--- START OF DATA SEGMENT ---

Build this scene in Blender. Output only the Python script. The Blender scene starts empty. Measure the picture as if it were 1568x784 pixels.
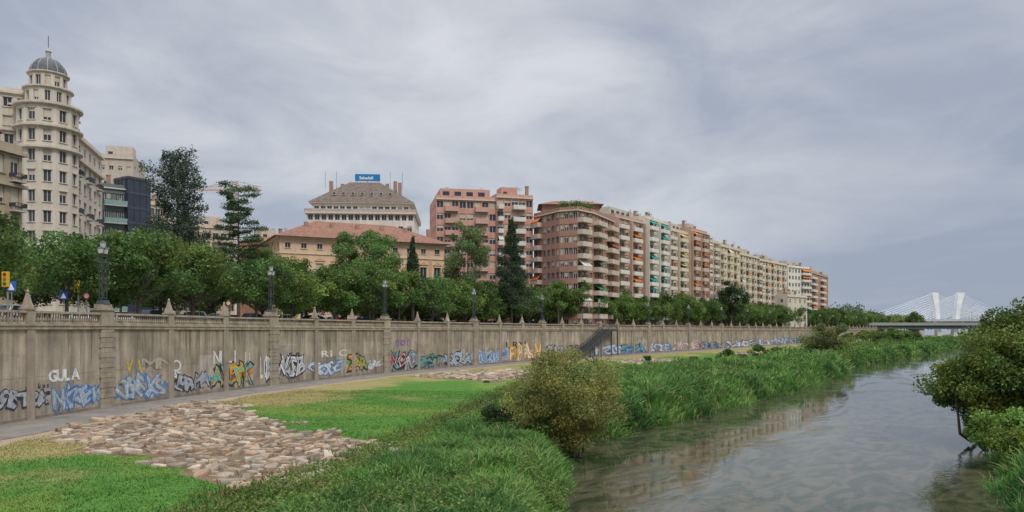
import bpy, math, numpy as np
from mathutils import Vector
rng=np.random.default_rng(7)
sc=bpy.context.scene
sc.view_settings.view_transform='Standard'; sc.view_settings.look='None'; sc.view_settings.exposure=0; sc.view_settings.gamma=1
F=1140.0; EYE=9.0
def sv(b,d): return ((b-784)/F*d, d)     # surveyed bearing + distance -> plan position
def hz(v,d): return EYE+(500-v)/F*d      # surveyed height

# ------------------------------------------------------------------ materials
MATS={}
def nmat(name,col,rough=.85,var=.15,scale=1.5,bump=0.,bscale=12.,attr=False,spec=.25,streak=0.,metal=0.,transl=0.,fine=0.):
    if name in MATS: return MATS[name]
    m=bpy.data.materials.new(name); m.use_nodes=True; nt=m.node_tree; N=nt.nodes; L=nt.links
    p=N['Principled BSDF']; p.inputs['Roughness'].default_value=rough
    p.inputs['Specular IOR Level'].default_value=spec; p.inputs['Metallic'].default_value=metal
    geo=N.new('ShaderNodeNewGeometry')
    if attr:
        a=N.new('ShaderNodeAttribute'); a.attribute_name='tint'; src=a.outputs['Color']
        mm=N.new('ShaderNodeVectorMath'); mm.operation='MULTIPLY'; mm.inputs[1].default_value=col; L.new(src,mm.inputs[0]); cur=mm.outputs[0]
    else:
        c=N.new('ShaderNodeRGB'); c.outputs[0].default_value=(*col,1); cur=c.outputs[0]
    def mul(cur,scale,lo,hi,vec=(1,1,1),detail=5):
        mp=N.new('ShaderNodeVectorMath'); mp.operation='MULTIPLY'; mp.inputs[1].default_value=vec
        L.new(geo.outputs['Position'],mp.inputs[0])
        n=N.new('ShaderNodeTexNoise'); n.inputs['Scale'].default_value=scale; n.inputs['Detail'].default_value=detail
        n.inputs['Roughness'].default_value=.6
        L.new(mp.outputs[0],n.inputs['Vector'])
        r=N.new('ShaderNodeMapRange'); r.inputs[1].default_value=.3; r.inputs[2].default_value=.7; r.inputs[3].default_value=lo; r.inputs[4].default_value=hi
        L.new(n.outputs['Fac'],r.inputs[0])
        s=N.new('ShaderNodeVectorMath'); s.operation='SCALE'; L.new(cur,s.inputs[0]); L.new(r.outputs[0],s.inputs['Scale'])
        return s.outputs[0]
    if var>0: cur=mul(cur,scale,1-var,1+var)
    if streak>0: cur=mul(cur,1.0,1-streak,1+streak*.35,(1.6,1.6,.12))
    if fine>0: cur=mul(cur,14.,1-fine,1+fine,detail=3)
    L.new(cur,p.inputs['Base Color'])
    if bump>0:
        n=N.new('ShaderNodeTexNoise'); n.inputs['Scale'].default_value=bscale; n.inputs['Detail'].default_value=6
        L.new(geo.outputs['Position'],n.inputs['Vector'])
        b=N.new('ShaderNodeBump'); b.inputs['Strength'].default_value=bump; b.inputs['Distance'].default_value=.1
        L.new(n.outputs['Fac'],b.inputs['Height']); L.new(b.outputs[0],p.inputs['Normal'])
    if transl>0:
        t=N.new('ShaderNodeBsdfTranslucent'); L.new(cur,t.inputs['Color'])
        mx=N.new('ShaderNodeMixShader'); mx.inputs[0].default_value=transl
        L.new(p.outputs[0],mx.inputs[1]); L.new(t.outputs[0],mx.inputs[2])
        L.new(mx.outputs[0],N['Material Output'].inputs['Surface'])
    MATS[name]=m; return m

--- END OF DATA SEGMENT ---

Set the lines above down again, word for word, from the first through the one containing "def hz(v,d): return"; pictures excluded.

(ANSWER TO THE PROBLEM)
Build this scene in Blender. Output only the Python script. The Blender scene starts empty. Measure the picture as if it were 1568x784 pixels.
import bpy, math, numpy as np
from mathutils import Vector
rng=np.random.default_rng(7)
sc=bpy.context.scene
sc.view_settings.view_transform='Standard'; sc.view_settings.look='None'; sc.view_settings.exposure=0; sc.view_settings.gamma=1
F=1140.0; EYE=9.0
def sv(b,d): return ((b-784)/F*d, d)     # surveyed bearing + distance -> plan position
def hz(v,d): return EYE+(500-v)/F*d      # surveyed height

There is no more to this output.